Vor Demonstration in Thüringen: Konfrontation mit Protest
Das Bündnis #unteilbar ruft zur Großdemonstration in Erfurt auf. Ob es wirklich eine Großdemo wird, ist noch fraglich.
Mehr als 10.000 Menschen werden am kommenden Samstag in Erfurt erwartet. Unter dem Motto „#nichtmituns – Kein Pakt mit Faschist*innen: niemals und nirgendwo!“ ruft das Bündnis #unteilbar zu einer Großdemonstration auf. Gruppen aus mehr als 30 Städten hätten bereits ihre Teilnahme angekündigt.
Mit der Demonstration reagiert #unteilbar auf die Wahl des Thüringer FDP-Chefs Thomas Kemmerich zum Ministerpräsidenten durch die Stimmen der AFD. „Das markiert einen Tabubruch“, konstatiert Maximilian Becker, Sprecher der Bündnisses, gegenüber der taz. „Wir wollen zeigen: Was in Thüringen passiert, wird nicht unwidersprochen bleiben.“
Dem Aufruf schlossen sich zahlreiche Initiativen und Organisationen an, darunter Fridays for Future und der DGB-Bundesvorstand. Trotz aufgeheizter Stimmung nach den Connewitz-Prozessen und den Angriffen gegen FDP-Politiker*innen und ihre Büros in den letzten Tagen geht Becker davon aus, dass die Demonstration friedlich verläuft: „Wir haben keinerlei gegenteilige Anhaltspunkte.“
Während die Erfurter sich auf fünfstellige Teilnehmendenzahlen freuen, sorgen sich Dresdner Initiativen darum, am Samstag nicht genug Menschen auf ihre Straßen zu bringen. Denn in der sächsischen Landeshauptstadt findet zeitgleich zur Demonstration in Erfurt einer der größten Neonazi-Aufmärsche Europas statt.

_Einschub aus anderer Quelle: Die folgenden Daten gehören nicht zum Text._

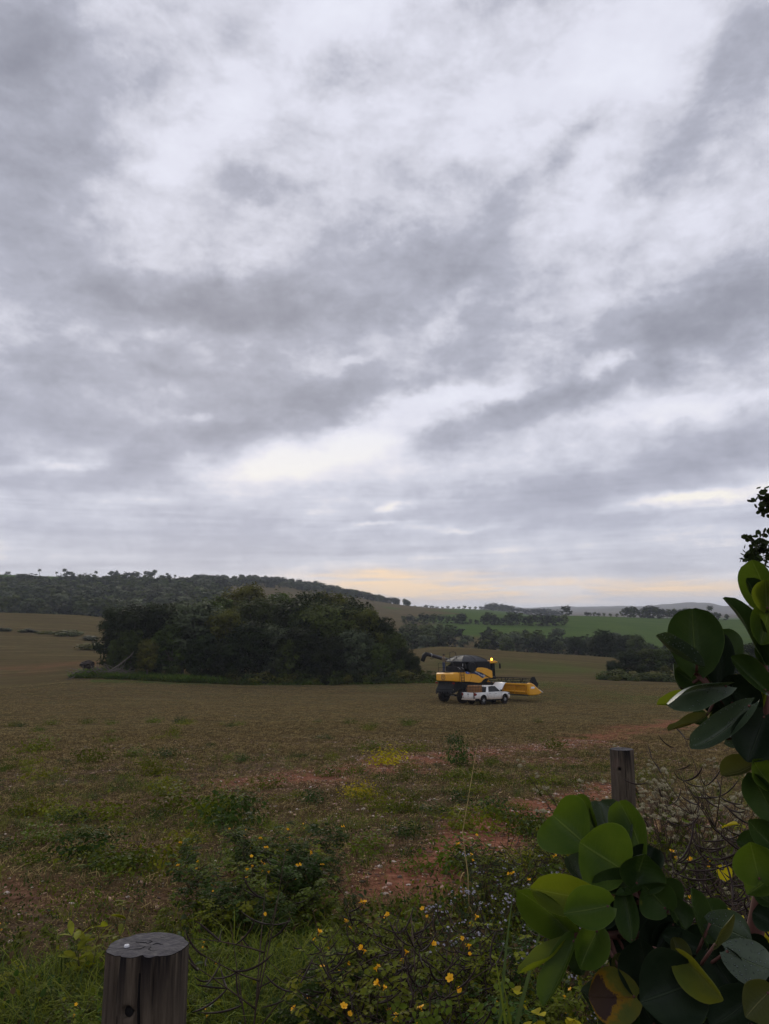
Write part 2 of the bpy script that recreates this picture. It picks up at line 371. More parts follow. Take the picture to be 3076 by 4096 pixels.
# masks: real differences of the ground itself (bare red soil, pasture, bare far field)
def seg_dist(x, y, pts):
    dmin = np.full(x.shape, 1e9)
    for (x0, y0), (x1, y1) in zip(pts[:-1], pts[1:]):
        vx, vy = x1 - x0, y1 - y0; t = np.clip(((x - x0) * vx + (y - y0) * vy) / (vx * vx + vy * vy), 0, 1)
        dmin = np.minimum(dmin, np.hypot(x - x0 - t * vx, y - y0 - t * vy))
    return dmin
TRACK1 = [(-.1, 6.9), (.75, 8.4), (2.3, 11.4), (4.5, 14.5)]
TRACK2 = [(-2.0, 15.5), (0.6, 18.8), (3.5, 22.5), (7, 27), (12, 36), (20, 48)]
def red_mask(x, y):
    r = np.hypot(x, y); w = (fbm(x * .9, y * .9, 40) - .5)
    m1 = np.clip(1.35 - seg_dist(x, y, TRACK1) / .62 + w * 2.6, 0, 1)
    m2 = np.clip(1.2 - seg_dist(x, y, TRACK2) / 1.5 + w * 2.4, 0, 1) * .8
    m3 = np.clip((fbm(x * .22 + 9, y * .55, 33) - .56) * 7, 0, 1) * np.clip((r - 5) / 3, 0, 1) * np.clip((30 - r) / 10, 0, 1) * .4
    m4 = np.clip(1 - np.abs(y - 118 - .25 * (x + 60)) / 9, 0, 1) * (x < -38) * .55 * np.clip((fbm(x * .08, y * .2, 50) - .25) * 4, 0, 1)
    return np.clip(np.maximum.reduce([m1, m2, m3, m4]), 0, 1)
def green_mask(x, y):
    r = np.hypot(x, y); a = np.degrees(np.arctan2(x, y)); n = (fbm(x * .02, y * .02, 60) - .5)
    right = np.clip((r - 325 + n * 40) / 15, 0, 1) * np.clip((a - 3.5 + n * 6 + np.clip((480 - r) / 60, -1, 2)) / 2.0, 0, 1) * (r < 1500)
    top = np.clip((r - 668 + n * 20) / 10, 0, 1) * (a < -12) * (r < 1500)
    patch = np.clip(1 - np.hypot((a - .6) / 1.1, (r - 585) / 25), 0, 1)
    low = np.clip((fbm(x * .06, y * .03, 70) - .52) * 5, 0, 1) * np.clip((r - 70) / 15, 0, 1) * np.clip((160 - r) / 30, 0, 1) * .55 * (a > -2)
    mid = np.clip(1 - np.hypot((x - 17) / 14, (y - 98) / 9), 0, 1) * .9
    grove = np.clip(1 - np.abs(r - 104) / 5, 0, 1) * (a < 4) * (a > -22) * .8
    return np.clip(right * .92 + top + patch * 1.2 + low + mid + grove, 0, 1)
stony = np.clip((30 - RG) / 12, 0, 1) * np.clip((fbm(X * .25, Y_ * .6, 44) - .25) * 3, 0, 1)
red = red_mask(X, Y_); grn = green_mask(X, Y_)
idx = np.arange(X.size).reshape(X.shape)
def faces_of(i0, i1, wrap=True):
    a = idx[i0:i1, :-1].ravel(); b = idx[i0:i1, 1:].ravel(); c = idx[i0+1:i1+1, 1:].ravel(); d2 = idx[i0+1:i1+1, :-1].ravel()
    return np.stack([a, d2, c, b], 1)[:, ::-1]
def soil_material():
    m_ = bpy.data.materials.new('field_soil'); m_.use_nodes = True; nt = m_.node_tree; q = G(nt); bs = nt.nodes['Principled BSDF']
    geo = q.n('ShaderNodeNewGeometry').outputs['Position']; bs.inputs['Roughness'].default_value = .95; bs.inputs['Specular IOR Level'].default_value = 0.0
    ra = q.n('ShaderNodeAttribute', attribute_name='red').outputs['Fac']; ga = q.n('ShaderNodeAttribute', attribute_name='green').outputs['Fac']
    flat = q.vm('MULTIPLY', geo, (1, 1, 0))
    fine_ = q.noise(flat, 9.0, 8, .7); mid_ = q.noise(flat, .8, 6, .62); big = q.noise(q.mapping(flat, rot=(0,0,R(8)), scale=(.35, 1.6, 1)), .11, 5, .6)
    rows = q.noise(q.mapping(flat, rot=(0,0,R(-4)), scale=(.05, 1.3, 1)), 1.0, 4, .6)
    base = q.mix(q.mapr(fine_, .36, .66), (.042, .031, .015), (.172, .130, .066))
    base = q.mix(q.mapr(mid_, .38, .64, 0, .65), base, (.132, .108, .050))
    base = q.mix(q.mapr(rows, .42, .60, 0, .72), base, (.044, .037, .016))
    base = q.mix(q.mapr(big, .42, .60, 0, .65), base, (.070, .051, .027))
    base = q.mix(q.m('MULTIPLY', q.mapr(q.noise(flat, .35, 5, .65), .52, .66), .35), base, (.046, .052, .020))
    redc = q.mix(q.mapr(fine_, .35, .65), (.085, .032, .019), (.28, .125, .080))
    base = q.mix(q.m('MULTIPLY', q.n('ShaderNodeAttribute', attribute_name='stony').outputs['Fac'], .75), base, q.mix(q.mapr(fine_, .38, .64), (.040, .026, .020), (.150, .098, .072)))
    base = q.mix(ra, base, redc)
    grc = q.mix(q.mapr(q.noise(q.mapping(flat, scale=(.5,1.2,1)), .07, 6, .65), .35, .65), (.040, .078, .015), (.066, .104, .022))
    grc = q.mix(q.mapr(fine_, .3, .7, 0, .3), grc, (.03, .045, .015))
    base = q.mix(ga, base, grc)
    q.put(bs.inputs['Base Color'], base)
    b = q.n('ShaderNodeBump'); b.inputs['Strength'].default_value = .9; b.inputs['Distance'].default_value = .05
    q.put(b.inputs['Height'], q.m('ADD', fine_, q.m('MULTIPLY', rows, 1.5))); nt.links.new(b.outputs[0], bs.inputs['Normal'])
    return m_
SOIL = soil_material()
verts = np.stack([X.ravel(), Y_.ravel(), Z.ravel()], 1)
cut = int(np.searchsorted(RR, 2000))
def sub(name, i0, i1, kind_label):
    F = faces_of(i0, i1); used = np.unique(F); re = np.full(X.size, -1); re[used] = np.arange(len(used))
    me = mesh_np(name, verts[used], re[F], SOIL, smooth=True, attrs={'stony': stony.ravel()[used], 'red': red.ravel()[used], 'green': grn.ravel()[used]})
    o = link(name, me); tag(o, kind_label, kind='structure'); return o
sub('ground', 0, cut, 'harvested field sloping down and rolling away to the far hillsides')
sub('distant_hills', cut, len(RR) - 1, 'faint blue hills along the horizon')
# little patch under the camera so that the sheet has no hole
c_ = MB(); n0 = len(AZ); c_.add([(0, 0, gz1(0, .3))] + [tuple(v) for v in verts[:n0]], [(0, i, i + 1) for i in range(1, n0)])
# ------------------------------------------------------------------ trees
def leaf_mat(name, col, var=.45, trans=.25, rough=.6, rnd=.25, vscale=.6, col2=None, spec=.03):
    return mat(name, col, rough, var=var, vscale=vscale, trans=trans, rnd=rnd, col2=col2, spec=spec, detail=3)
LF_DARK = leaf_mat('leaves_dark', (.020, .028, .008), trans=.2)
LF_MID = leaf_mat('leaves_mid', (.050, .066, .014), trans=.25)
LF_WARM = leaf_mat('leaves_olive', (.080, .082, .016), trans=.22)
LF_GREY = leaf_mat('leaves_silvery', (.078, .096, .050), trans=.15)
BARK = mat('bark', (.085, .070, .055), .9, var=.4, vscale=6, bump=.6, bscale=14)
def leaf_quads(c, nrm, size, rng, aspect=.55, roll=None):
    """diamond leaves: centres (n,3), normals (n,3), size (n,)"""
    n = len(c); nrm = nrm / np.maximum(1e-6, np.linalg.norm(nrm, axis=1))[:, None]
    t = rng.normal(size=(n, 3)); t -= nrm * (t * nrm).sum(1)[:, None]; t /= np.maximum(1e-6, np.linalg.norm(t, axis=1))[:, None]
    b = np.cross(nrm, t); s = size[:, None]
    V = np.stack([c - t * s * .5, c + b * s * aspect * .5 + nrm * s * .08, c + t * s * .5, c - b * s * aspect * .5 + nrm * s * .08], 1).reshape(-1, 3)
    F = np.arange(4 * n).reshape(n, 4); return V, F
def crown(rng, lobes, n, size, droop=.3):
    """lobes: (x,y,z,rx,rz); leaves sit in tufts near the lobe shells, outward facing"""
    w = np.array([l[3] ** 2 for l in lobes]); w = w / w.sum(); L = np.array(lobes)
    nt = max(8, n // 20); li = rng.choice(len(lobes), nt, p=w); u = rng.normal(size=(nt, 3)); u /= np.linalg.norm(u, axis=1)[:, None]
    rad = rng.uniform(.70, 1.05, nt)
    tc_ = L[li, :3] + u * rad[:, None] * np.stack([L[li, 3], L[li, 3], L[li, 4]], 1)
    ti = rng.integers(0, nt, n); tr = (L[li, 3] * .13 + .10)[ti]
    off = rng.normal(size=(n, 3)) * tr[:, None] * np.array([1, 1, .62])
    c = tc_[ti] + off
    nrm = u[ti] * .9 + rng.normal(size=(n, 3)) * .45 + np.array([0, 0, .75])
    return leaf_quads(c, nrm, rng.uniform(.6, 1.35, n) * size, rng)
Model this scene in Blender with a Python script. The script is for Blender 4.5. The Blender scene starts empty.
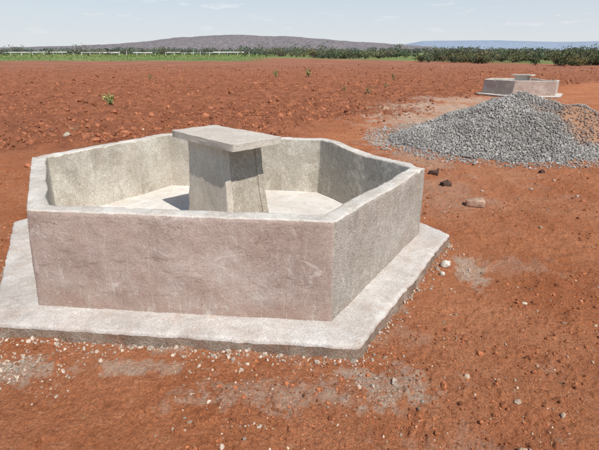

Den Nazis die Straße nehmen
Alljährlich wird Dresden rund um den 13. Februar zum Treffpunkt der rechtsextremen Szene. An diesem Tag jährt sich die Bombardierung durch die Alliierten. Beobachter gehen davon aus, dass ihr 75. Jahrestag besonders viele Rechte in die Stadt locken wird.
Das Bündnis Dresden Nazifrei zeigt sich „enttäuscht“, dass #unteilbar gerade am Tag des Naziaufmarschs zur Großkundgebung in Erfurt aufruft. An diesem Tag zähle es, den Nazis in Dresden die Straßen zu nehmen, schreibt das Bündnis in einem Statement auf seiner Website.
Zudem kritisiert Dresden Nazifrei, erst aus den sozialen Medien von der Demonstration in der thüringischen Landeshauptstadt erfahren zu haben. Unteilbar-Sprecher Becker ist sich jedoch sicher, dass „wir sehr viele sind und breit genug, um zwei Demonstrationen an einem Tag stemmen zu können“.
Ob Becker recht behält? Die Dresdner Polizei erwartet 1.500 Rechtsextreme und hat bereits klargestellt, worin sie ihre Rolle sieht. Laut Polizeipräsident Jörg Kubiessa besteht die darin, die von NPD-Kreisvorsitzenden Maik Müller angemeldete Kundgebung zu ermöglichen. Das weckt Erinnerungen an 2019.
Konfrontation mit Protest
Dort ist die Polizei, nachdem es in den vergangenen Jahren wiederholt gelungen war, den Aufmarsch zu stoppen, hart gegen Demonstrant*innen vorgegangen. Mehrere Journalist*innen wurden an ihrer Arbeit gehindert. Derweil marschierten die Neonazis durch die Dresdner Innenstadt.
Wer die Konfrontation sucht, wird sich nun erst recht für den Protest in Dresden entscheiden. Dort stehen die Zeichen nicht gerade auf Deeskalation: Der Dresdner Polizeipräsident kündigte vor einigen Tagen gegenüber Lokalzeitungen an, dass es beim Räumen von Blockaden durchaus „blaue Flecken“ geben könne.
In Dresden wird unterdessen der Zerstörung vor 75 Jahren gedacht. Am Donnerstagnachmittag veranstaltet die Stadt eine Gedenkstunde mit Bundespräsident Frank-Walter Steinmeier. Am Abend lädt Oberbürgermeister Dirk Hilbert zu einer Menschenkette rund um die Frauenkirche ein.